What the task asks:
Report how many lines contain the word "part", with no other text.

____ Source excerpt

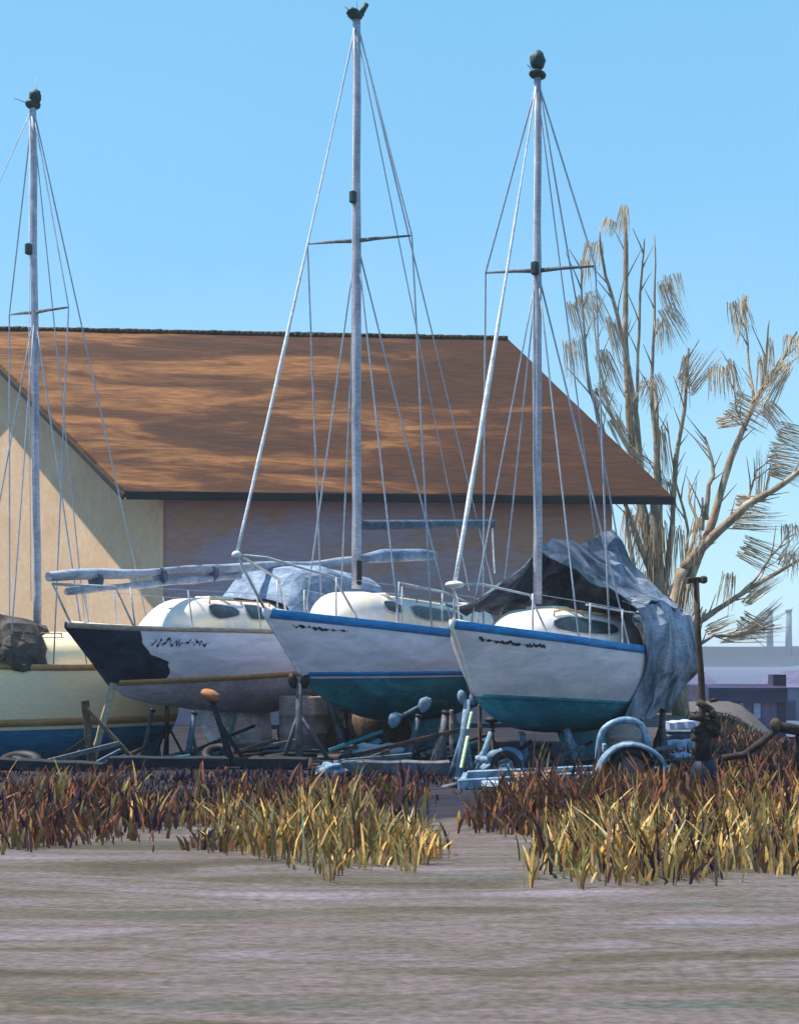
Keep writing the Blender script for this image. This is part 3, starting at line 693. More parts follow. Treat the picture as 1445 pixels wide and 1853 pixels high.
stand('blue grey stand under the navy bow, left of the other', (276, 1285), (254, 1384), M['bluesteel'], spread=.12, padr=.06)
stand('blue stand just ahead of the stained keel of the navy bowed sailboat', (352, 1290), (338, 1380), M['bluesteel'], r=.045, spread=.15, padr=.06)
stand('navy stand with a round rusty orange pad against the grey hull', (381, 1258), (424, 1392), M['darkwood'], r=.045, padr=.155, padm=M['rust'], spread=.2)
stand('grey stand with twin black pads at the stem of the middle sailboat', (541, 1232), (541, 1386), M['greysteel'], r=.05, pads=2, spread=.48, padr=.10)
stand('slate coloured stand leaning under the forefoot of the middle sailboat', (590, 1250), (628, 1362), M['bluesteel'], r=.045, spread=.2, padr=.05)
stand('thin stand with pale blue pad behind the middle boat forefoot', (665, 1303), (672, 1352), M['bluesteel'], r=.025, padr=.085, padm=M['paleblue'], spread=.15)
stand('blue grey stand against the teal keel of the middle sailboat', (757, 1296), (737, 1386), M['bluesteel'], r=.05, padr=.06, spread=.2)
stand('thick dark stand between the middle boat keel and the pale bow post', (806, 1290), (790, 1398), M['greysteel'], r=.06, padr=.07, spread=.15)
st = stand('pale blue post with a lime strip of painted sunlight under the stem of the right hand boat', (846, 1262), (831, 1412), M['paleblue'], r=.055, pads=2, padr=.085, padm=M['paleblue'], spread=.18)
c = st.location; p0 = P(838, 1385, c.y - .02) - c; p1 = P(848, 1330, c.y) - c; p2 = P(858, 1262 + 20, c.y) - c
g = MB(); g.beam(P(834, 1390, c.y - .1) - c, P(846, 1332, c.y - .04) - c, .06, .03); g.beam(P(846, 1320, c.y - .06) - c, P(853, 1288, c.y - .02) - c, .045, .03); g.build('strip', M['lime'], st)  # sunlight on the post, built as a pale coloured strip
stand('pale blue stand leaning in behind the post with the lime sunlight strip', (889, 1322), (862, 1402), M['paleblue'], r=.045, padr=.05, spread=.12)
stand('pale blue upright stand under the deepest part of the right hand hull', (944, 1328), (953, 1394), M['paleblue'], r=.05, padr=.06, padm=M['paleblue'], spread=.12)
stand('pale blue stand with a brownish pad leaning on the teal keel', (1018, 1300), (1046, 1392), M['paleblue'], r=.06, padr=.12, padm=M['paleblue'], spread=.2)
stand('pale blue stand under the hanging grey sheet', (1158, 1300), (1172, 1384), M['paleblue'], r=.045, padr=.08, padm=M['paleblue'], spread=.2)
stand('dark grey stand at the stern of the right hand boat', (1199, 1262), (1196, 1372), M['greysteel'], r=.05, padr=.06, spread=.15)
# screw clamp strut across boat C's bilge
y0 = 20.0; root = empty('clamp_strut', P(742, 1288, y0)); tag(root, 'short grey strut with two pale pads against the teal hull', 'strut'); c = root.location
g = MB(); g.tube([P(716, 1302, y0) - c, P(768, 1274, y0) - c], .035, 8); g.build('rod', M['bluesteel'], root)
for q in ((714, 1303), (769, 1275)):
    g = MB(); g.blob(P(*q, y0 - .02) - c, (.10, .06, .12), Matrix.Rotation(.4, 3, 'Y'), wob=.3); g.build('pad', M['paleblue'], root)
# wooden props at boat A
def plank(name, label, a, b, wd, ht, m_, cat='timber', group=None):
    a = Vector(a); b = Vector(b); c = (a + b) / 2; g = MB(); n = 8; d = (b - a)
    y = Vector((0, 0, 1)).cross(d.normalized())
    if y.length < .1: y = Vector((1, 0, 0)).cross(d.normalized())
    y.normalize(); z = d.normalized().cross(y); rows = []
    for i in range(n + 1):
        p = a + d * i / n - c; q = 1 + .1 * math.sin(i * 2.1 + a.x * 3)
        rows.append([p + y * sx * wd / 2 * q + z * sz * ht / 2 * q for sx, sz in ((-1, -.8), (-.8, -1), (.8, -1), (1, -.8), (1, .8), (.8, 1), (-.8, 1), (-1, .8))])
    g.grid(rows, 0, False, True); g.add(rows[0], [list(range(8))[::-1]]); g.add(rows[-1], [list(range(8))])
    o = g.build(name, m_); o.location = c; tag(o, label, cat, group); return o
f = onground(168, 20.3)
plank('wooden_prop', 'dark brown upright timber prop standing before the cream hull', f, P(154, 1268, 20.3), .13, .1, M['wood'], 'prop')
plank('wooden_prop', 'bleached timber prop leaning right beside the upright brown one', onground(163, 20.5), P(206, 1236, 20.6), .14, .1, M['woodpale'], 'prop')
plank('wooden_prop', 'thin dark brace sloping from the upright prop down to the right', P(158, 1282, 20.2), onground(256, 20.1), .06, .06, M['wood'], 'prop')
plank('timber_beam', 'black timber lying slanted in front of the blue bottom', P(28, 1375, 19.9), P(148, 1402, 19.4), .14, .12, M['dark'])
# heavy timbers on the ground
plank('timber_beam', 'long navy tarred beam lying under the navy bowed sailboat', onground(200, 19.7, .12), onground(556, 19.6, .1), .26, .16, M['darkwood'])
plank('timber_beam', 'dark grey beam lying on the ground under the middle sailboat', onground(604, 18.9, .1), onground(812, 18.9, .1), .25, .2, M['greysteel'])
plank('timber_beam', 'navy tarred beam lying at the left edge under the cream sailboat', onground(-20, 19.4, .1), onground(190, 19.2, .05), .26, .16, M['darkwood'])
plank('plank', 'black plank sloping up to the right under the teal keel', P(622, 1372, 19.6), P(845, 1318, 19.2), .1, .07, M['iron'], 'plank')
plank('plank', 'grey plank lying in front of the black sloping plank', P(612, 1378, 19.3), P(745, 1366, 19.3), .1, .06, M['bluesteel'], 'plank')
plank('plank', 'bright pale plank lying on the ground painted dark as shade before the trailer', onground(866, 16.6, .08), onground(944, 16.0, .08), .16, .07, M['palelav'], 'plank')
plank('plank', 'rusty orange plank on the trailer frame', P(930, 1404, 16.8), P(1000, 1398, 16.8), .2, .06, M['rust'], 'plank')
def heap(name, label, c, r, m_, cat, wob=.6, seed=0, rz=0):
    g = MB(); g.blob((0, 0, 0), r, Matrix.Rotation(rz, 3, 'Y'), n=22, k=14, wob=wob, seed=seed); o = g.build(name, m_); o.location = c; tag(o, label, cat); return o
def barrel(label, c, r, h):
    root = empty('drum', c); tag(root, label, 'drum'); g = MB()
    pr = [(0, .96), (.02, 1), (.3, 1), (.32, 1.04), (.34, 1), (.64, 1), (.66, 1.04), (.68, 1), (.98, 1), (1, .96)]
    g.tube([Vector((0, 0, h * z)) for z, q in pr], [r * q for z, q in pr], 24); g.build('shell', M['pinkish'], root)
    g = MB(); g.disc((r * .5, -r * .2, h + .012), (0, 0, 1), .04, .02, 10); g.build('bung', M['iron'], root)
def tyre(label, c, r, tilt, m_=None):
    root = empty('tyre', c); tag(root, label, 'tyre', 'old tyres lying about the stands'); g = MB(); rows = []
    Mx = Matrix.Rotation(tilt, 3, 'X')
    for i in range(24):
        a = 2 * math.pi * i / 24; rows.append([Mx @ Vector(((r + .35 * r * math.cos(b)) * math.cos(a), (r + .35 * r * math.cos(b)) * math.sin(a), .32 * r * math.sin(b))) for b in [2 * math.pi * k / 10 for k in range(10)]])
    rows.append(rows[0]); g.grid(rows, 0, True, True); g.build('tread', M['dark'], root)
    return root
tyre('old black tyre lying flat between the pale blue stands', P(915, 1385, 18.2), .16, 1.15)
tyre('old black tyre leaning at the foot of the teal keel', P(985, 1384, 18.2), .2, 1.0)
tyre('old black tyre lying below the stained keel of the navy bowed boat', onground(395, 20.6, .15), .2, .5)
tyre('old black tyre half hidden at the left edge', onground(35, 20.2, .1), .26, .35)
heap('folded_tarp', 'pale blue folded tarp lying between the pale blue stands', onground(905, 18.8, .16), (.36, .3, .2), M['paleblue'], 'tarp', .7, 3)
heap('folded_tarp', 'pale grey folded tarp lying under the middle sailboat forefoot', onground(690, 20.6, .12), (.5, .3, .17), M['alulight'], 'tarp', .7, 8)
heap('canvas_bundle', 'small pale blue canvas bundle at the foot of the twin pad stand', onground(600, 18.6, .08), (.2, .15, .1), M['paleblue'], 'canvas', .7, 12)
barrel('dusty pink drum standing behind the twin pad stand', onground(548, 23.4), .42, .95)
barrel('dusty pink drum standing behind the pale blue arch at the stern', onground(1128, 19.8), .26, .7)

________

Problem solution:
2